_EXERCISE DIRECTIONS_
Below is a listing. Return the lines from the one that contains "Generate a Blender" to the one that contains "SC.camera = camo", both ends included, verbatim and with no pictures.

_MATERIAL_
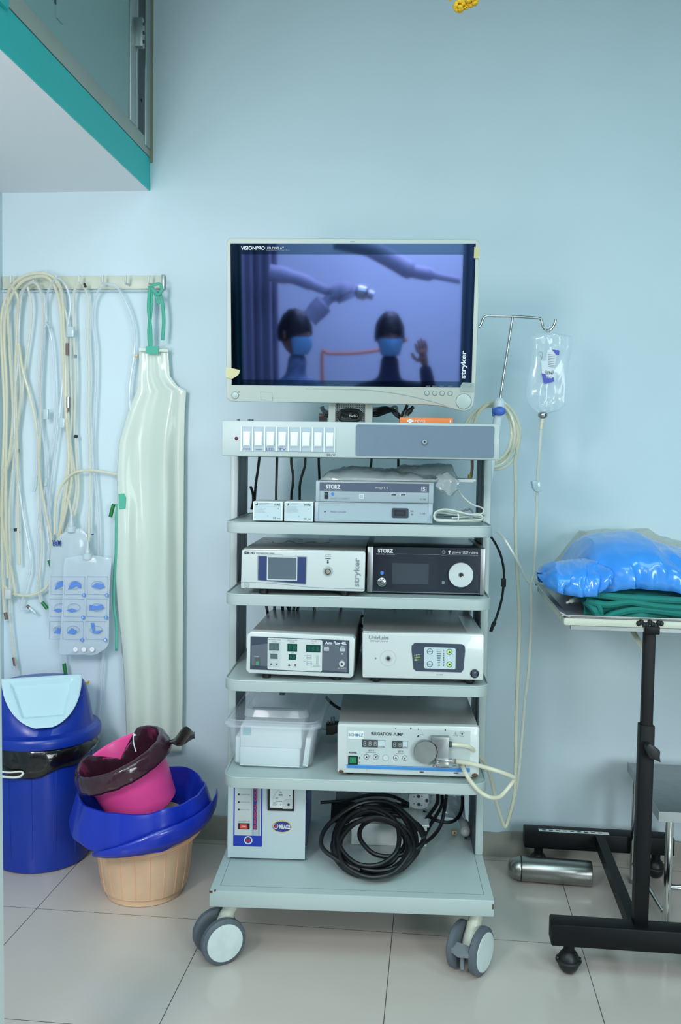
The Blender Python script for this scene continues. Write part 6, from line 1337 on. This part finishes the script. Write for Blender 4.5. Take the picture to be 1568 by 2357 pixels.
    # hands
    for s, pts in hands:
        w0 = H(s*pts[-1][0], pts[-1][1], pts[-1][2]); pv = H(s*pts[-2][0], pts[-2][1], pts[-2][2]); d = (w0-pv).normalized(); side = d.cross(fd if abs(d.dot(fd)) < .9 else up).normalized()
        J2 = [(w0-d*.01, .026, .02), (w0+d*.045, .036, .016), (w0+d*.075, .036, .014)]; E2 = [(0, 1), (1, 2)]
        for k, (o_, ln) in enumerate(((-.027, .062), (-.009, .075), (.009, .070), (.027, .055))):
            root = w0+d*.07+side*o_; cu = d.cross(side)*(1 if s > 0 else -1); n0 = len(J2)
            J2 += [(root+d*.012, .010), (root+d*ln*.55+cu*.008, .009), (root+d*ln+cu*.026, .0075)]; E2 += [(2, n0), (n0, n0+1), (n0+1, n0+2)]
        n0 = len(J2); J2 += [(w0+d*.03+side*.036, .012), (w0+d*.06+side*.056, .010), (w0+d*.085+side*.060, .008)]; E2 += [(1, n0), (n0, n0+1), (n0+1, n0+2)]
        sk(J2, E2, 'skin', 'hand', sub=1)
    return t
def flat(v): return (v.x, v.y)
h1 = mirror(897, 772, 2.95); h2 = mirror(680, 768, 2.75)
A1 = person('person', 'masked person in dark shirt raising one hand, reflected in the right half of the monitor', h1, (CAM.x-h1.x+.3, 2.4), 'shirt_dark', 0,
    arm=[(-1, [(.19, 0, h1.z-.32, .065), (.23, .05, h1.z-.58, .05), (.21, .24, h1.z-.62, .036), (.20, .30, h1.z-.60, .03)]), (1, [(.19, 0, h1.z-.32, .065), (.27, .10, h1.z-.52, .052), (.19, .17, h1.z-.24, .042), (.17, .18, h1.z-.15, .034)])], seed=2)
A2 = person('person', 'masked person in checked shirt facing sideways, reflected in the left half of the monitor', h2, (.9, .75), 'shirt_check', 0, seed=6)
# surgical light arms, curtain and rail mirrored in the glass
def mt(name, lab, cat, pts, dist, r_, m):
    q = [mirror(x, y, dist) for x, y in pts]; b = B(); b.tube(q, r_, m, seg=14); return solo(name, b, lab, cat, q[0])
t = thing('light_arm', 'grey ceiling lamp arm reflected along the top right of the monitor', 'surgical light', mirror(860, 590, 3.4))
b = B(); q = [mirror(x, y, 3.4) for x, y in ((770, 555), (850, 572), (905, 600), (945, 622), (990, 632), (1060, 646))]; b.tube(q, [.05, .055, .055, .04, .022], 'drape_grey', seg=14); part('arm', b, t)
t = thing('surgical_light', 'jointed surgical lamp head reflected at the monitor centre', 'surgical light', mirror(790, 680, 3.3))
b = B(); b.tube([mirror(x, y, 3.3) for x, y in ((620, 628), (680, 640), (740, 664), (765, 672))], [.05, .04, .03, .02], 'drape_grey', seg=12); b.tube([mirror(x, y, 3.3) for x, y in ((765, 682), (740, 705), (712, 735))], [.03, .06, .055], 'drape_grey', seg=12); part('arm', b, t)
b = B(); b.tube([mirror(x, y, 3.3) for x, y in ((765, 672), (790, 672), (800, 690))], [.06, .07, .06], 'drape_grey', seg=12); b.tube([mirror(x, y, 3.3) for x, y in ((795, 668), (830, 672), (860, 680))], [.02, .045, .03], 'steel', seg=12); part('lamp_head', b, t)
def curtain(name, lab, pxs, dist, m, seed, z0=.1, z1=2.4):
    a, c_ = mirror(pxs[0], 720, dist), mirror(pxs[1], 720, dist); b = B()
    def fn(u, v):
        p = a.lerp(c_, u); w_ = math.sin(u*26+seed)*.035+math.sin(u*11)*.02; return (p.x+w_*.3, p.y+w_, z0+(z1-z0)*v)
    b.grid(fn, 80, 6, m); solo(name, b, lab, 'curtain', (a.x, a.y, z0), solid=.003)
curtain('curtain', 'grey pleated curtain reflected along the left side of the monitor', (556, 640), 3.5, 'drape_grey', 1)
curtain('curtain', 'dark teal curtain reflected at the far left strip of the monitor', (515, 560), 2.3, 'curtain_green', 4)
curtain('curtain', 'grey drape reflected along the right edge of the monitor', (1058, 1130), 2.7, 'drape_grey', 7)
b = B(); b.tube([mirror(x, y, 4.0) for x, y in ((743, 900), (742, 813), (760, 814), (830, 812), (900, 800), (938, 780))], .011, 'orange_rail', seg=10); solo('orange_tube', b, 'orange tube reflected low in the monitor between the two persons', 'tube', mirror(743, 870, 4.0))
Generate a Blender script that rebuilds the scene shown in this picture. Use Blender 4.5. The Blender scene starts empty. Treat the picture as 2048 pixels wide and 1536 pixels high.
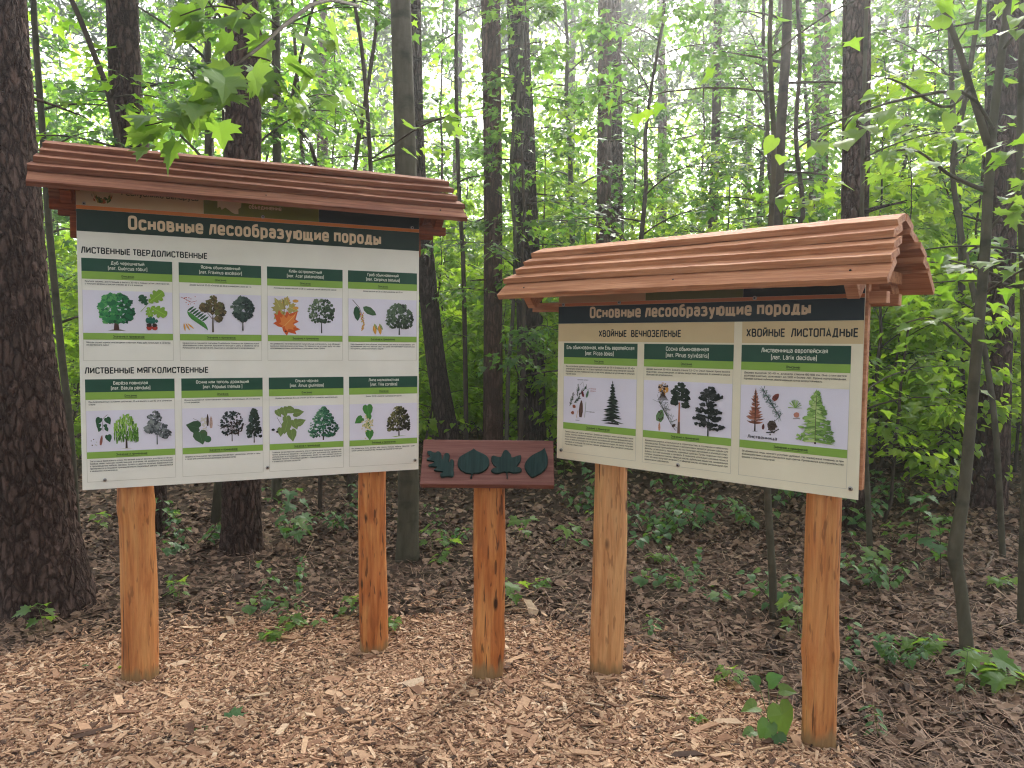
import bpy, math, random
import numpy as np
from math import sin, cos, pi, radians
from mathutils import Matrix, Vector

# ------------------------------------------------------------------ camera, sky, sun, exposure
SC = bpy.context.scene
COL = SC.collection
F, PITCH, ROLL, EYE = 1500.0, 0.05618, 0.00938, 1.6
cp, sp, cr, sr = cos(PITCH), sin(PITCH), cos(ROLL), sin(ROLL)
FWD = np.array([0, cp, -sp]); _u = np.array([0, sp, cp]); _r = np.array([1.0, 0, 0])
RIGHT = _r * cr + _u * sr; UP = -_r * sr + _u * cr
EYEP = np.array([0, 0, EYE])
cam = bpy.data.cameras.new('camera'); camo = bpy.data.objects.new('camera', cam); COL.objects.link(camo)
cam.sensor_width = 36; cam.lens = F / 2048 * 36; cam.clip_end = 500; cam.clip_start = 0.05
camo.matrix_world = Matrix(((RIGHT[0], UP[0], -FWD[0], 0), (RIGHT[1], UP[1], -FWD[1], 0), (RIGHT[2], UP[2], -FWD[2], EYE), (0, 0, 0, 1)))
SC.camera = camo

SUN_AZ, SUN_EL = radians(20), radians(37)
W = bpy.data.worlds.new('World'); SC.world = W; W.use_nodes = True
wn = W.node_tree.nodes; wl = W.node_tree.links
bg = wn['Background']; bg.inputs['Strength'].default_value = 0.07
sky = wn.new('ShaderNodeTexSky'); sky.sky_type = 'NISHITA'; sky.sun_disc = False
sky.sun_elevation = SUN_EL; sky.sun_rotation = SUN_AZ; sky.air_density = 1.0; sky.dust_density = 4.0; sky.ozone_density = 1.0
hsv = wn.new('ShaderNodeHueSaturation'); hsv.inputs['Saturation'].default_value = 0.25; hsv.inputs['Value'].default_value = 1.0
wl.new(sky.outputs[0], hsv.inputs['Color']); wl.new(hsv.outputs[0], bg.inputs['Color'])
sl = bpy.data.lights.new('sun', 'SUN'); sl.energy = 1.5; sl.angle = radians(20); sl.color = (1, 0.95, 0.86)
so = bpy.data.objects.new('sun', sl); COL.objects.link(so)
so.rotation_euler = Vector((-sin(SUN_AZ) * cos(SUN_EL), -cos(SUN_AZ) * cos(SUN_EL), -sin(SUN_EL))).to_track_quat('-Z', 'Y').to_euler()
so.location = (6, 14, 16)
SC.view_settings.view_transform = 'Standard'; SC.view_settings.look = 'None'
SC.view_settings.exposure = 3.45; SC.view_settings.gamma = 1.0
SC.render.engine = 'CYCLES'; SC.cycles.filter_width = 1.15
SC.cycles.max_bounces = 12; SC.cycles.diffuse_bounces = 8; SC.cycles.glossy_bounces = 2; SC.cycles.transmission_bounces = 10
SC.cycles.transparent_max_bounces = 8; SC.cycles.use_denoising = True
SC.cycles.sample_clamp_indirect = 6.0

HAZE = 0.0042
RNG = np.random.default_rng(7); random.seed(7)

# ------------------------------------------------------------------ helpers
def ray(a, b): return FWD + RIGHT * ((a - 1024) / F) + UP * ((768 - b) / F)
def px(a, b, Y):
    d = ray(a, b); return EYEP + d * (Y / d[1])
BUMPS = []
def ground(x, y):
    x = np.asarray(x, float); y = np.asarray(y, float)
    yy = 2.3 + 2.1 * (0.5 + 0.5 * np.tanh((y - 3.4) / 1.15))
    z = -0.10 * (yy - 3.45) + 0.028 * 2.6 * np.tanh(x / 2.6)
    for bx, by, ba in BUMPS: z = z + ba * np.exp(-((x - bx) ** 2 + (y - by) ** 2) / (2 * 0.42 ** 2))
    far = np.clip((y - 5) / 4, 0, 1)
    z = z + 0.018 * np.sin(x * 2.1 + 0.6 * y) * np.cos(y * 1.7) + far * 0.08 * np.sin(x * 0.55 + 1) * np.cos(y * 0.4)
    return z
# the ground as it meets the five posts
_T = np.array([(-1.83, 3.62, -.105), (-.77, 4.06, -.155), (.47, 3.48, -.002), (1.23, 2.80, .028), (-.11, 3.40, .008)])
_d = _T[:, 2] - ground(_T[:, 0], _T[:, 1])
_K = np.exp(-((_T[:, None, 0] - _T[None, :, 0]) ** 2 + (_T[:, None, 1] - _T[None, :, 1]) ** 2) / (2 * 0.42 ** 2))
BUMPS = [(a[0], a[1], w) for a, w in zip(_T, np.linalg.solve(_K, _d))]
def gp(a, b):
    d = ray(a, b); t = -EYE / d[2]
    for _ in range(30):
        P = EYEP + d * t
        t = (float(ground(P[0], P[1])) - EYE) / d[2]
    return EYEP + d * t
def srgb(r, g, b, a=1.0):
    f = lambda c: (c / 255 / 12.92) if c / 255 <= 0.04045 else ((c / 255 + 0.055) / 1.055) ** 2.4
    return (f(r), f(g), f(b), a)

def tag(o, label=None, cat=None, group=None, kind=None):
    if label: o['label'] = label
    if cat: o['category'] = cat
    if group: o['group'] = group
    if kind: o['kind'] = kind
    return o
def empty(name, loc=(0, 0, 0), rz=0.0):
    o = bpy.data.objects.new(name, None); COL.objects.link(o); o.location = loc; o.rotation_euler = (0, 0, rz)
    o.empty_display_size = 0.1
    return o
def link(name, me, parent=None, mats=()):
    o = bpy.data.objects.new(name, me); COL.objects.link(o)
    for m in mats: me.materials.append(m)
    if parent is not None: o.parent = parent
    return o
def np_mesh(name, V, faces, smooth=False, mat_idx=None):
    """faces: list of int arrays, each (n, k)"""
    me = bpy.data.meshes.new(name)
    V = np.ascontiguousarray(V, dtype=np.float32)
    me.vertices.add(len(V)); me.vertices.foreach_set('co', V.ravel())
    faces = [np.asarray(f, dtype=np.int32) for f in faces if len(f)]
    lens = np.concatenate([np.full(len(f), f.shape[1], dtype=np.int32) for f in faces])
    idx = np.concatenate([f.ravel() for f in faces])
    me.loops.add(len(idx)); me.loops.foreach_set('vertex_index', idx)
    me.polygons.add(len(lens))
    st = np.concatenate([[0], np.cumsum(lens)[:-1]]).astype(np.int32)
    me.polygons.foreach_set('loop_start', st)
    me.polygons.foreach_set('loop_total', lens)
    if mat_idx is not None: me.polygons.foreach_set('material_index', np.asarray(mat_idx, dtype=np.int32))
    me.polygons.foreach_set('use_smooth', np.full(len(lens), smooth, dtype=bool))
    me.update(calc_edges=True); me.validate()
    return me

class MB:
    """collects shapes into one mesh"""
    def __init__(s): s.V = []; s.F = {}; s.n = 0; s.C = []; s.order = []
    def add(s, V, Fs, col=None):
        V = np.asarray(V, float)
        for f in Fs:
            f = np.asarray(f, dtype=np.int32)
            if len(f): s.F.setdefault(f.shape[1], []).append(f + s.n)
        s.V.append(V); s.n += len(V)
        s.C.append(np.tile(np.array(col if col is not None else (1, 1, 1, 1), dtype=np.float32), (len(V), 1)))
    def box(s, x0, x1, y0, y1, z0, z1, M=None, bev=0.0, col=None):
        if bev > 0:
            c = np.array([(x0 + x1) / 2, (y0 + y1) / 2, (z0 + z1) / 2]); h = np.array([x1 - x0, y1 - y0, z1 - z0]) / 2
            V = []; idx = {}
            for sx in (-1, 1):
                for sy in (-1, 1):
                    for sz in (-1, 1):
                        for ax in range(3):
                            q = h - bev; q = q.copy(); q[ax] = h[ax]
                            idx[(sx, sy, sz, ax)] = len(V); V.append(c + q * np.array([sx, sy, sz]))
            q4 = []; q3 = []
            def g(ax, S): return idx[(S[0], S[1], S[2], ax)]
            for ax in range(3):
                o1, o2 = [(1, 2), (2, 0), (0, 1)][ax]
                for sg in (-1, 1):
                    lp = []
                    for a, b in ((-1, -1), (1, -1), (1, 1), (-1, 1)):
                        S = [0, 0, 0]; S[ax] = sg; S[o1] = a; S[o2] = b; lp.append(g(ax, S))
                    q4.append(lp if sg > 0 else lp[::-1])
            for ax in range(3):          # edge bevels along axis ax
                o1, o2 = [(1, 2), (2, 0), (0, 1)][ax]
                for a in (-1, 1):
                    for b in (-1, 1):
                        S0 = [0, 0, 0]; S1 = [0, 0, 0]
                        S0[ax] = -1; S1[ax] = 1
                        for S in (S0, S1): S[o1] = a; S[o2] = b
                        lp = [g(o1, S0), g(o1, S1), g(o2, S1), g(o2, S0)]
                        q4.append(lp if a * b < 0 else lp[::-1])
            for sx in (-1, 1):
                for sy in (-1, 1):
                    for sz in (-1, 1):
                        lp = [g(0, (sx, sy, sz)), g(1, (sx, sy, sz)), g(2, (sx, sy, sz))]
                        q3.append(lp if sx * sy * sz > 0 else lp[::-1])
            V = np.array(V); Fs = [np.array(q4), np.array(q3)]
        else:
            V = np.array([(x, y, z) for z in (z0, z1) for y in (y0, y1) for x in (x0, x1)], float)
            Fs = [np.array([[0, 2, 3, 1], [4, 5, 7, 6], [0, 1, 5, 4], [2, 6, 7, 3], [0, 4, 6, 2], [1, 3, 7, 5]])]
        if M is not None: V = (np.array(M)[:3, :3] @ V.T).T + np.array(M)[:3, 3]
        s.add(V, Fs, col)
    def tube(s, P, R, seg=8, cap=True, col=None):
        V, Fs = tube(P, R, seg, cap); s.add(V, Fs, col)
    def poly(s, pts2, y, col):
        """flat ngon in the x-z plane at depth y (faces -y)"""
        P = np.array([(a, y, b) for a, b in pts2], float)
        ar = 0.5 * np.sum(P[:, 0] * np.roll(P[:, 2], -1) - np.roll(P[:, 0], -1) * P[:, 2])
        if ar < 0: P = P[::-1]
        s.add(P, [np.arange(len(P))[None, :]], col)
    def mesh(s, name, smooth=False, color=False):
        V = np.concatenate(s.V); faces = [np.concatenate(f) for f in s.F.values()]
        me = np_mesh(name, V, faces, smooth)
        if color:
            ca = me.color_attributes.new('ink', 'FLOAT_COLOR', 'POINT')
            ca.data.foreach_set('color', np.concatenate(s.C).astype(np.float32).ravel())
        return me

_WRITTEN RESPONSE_
Generate a Blender script that rebuilds the scene shown in this picture. Use Blender 4.5. The Blender scene starts empty. Treat the picture as 2048 pixels wide and 1536 pixels high.
import bpy, math, random
import numpy as np
from math import sin, cos, pi, radians
from mathutils import Matrix, Vector

# ------------------------------------------------------------------ camera, sky, sun, exposure
SC = bpy.context.scene
COL = SC.collection
F, PITCH, ROLL, EYE = 1500.0, 0.05618, 0.00938, 1.6
cp, sp, cr, sr = cos(PITCH), sin(PITCH), cos(ROLL), sin(ROLL)
FWD = np.array([0, cp, -sp]); _u = np.array([0, sp, cp]); _r = np.array([1.0, 0, 0])
RIGHT = _r * cr + _u * sr; UP = -_r * sr + _u * cr
EYEP = np.array([0, 0, EYE])
cam = bpy.data.cameras.new('camera'); camo = bpy.data.objects.new('camera', cam); COL.objects.link(camo)
cam.sensor_width = 36; cam.lens = F / 2048 * 36; cam.clip_end = 500; cam.clip_start = 0.05
camo.matrix_world = Matrix(((RIGHT[0], UP[0], -FWD[0], 0), (RIGHT[1], UP[1], -FWD[1], 0), (RIGHT[2], UP[2], -FWD[2], EYE), (0, 0, 0, 1)))
SC.camera = camo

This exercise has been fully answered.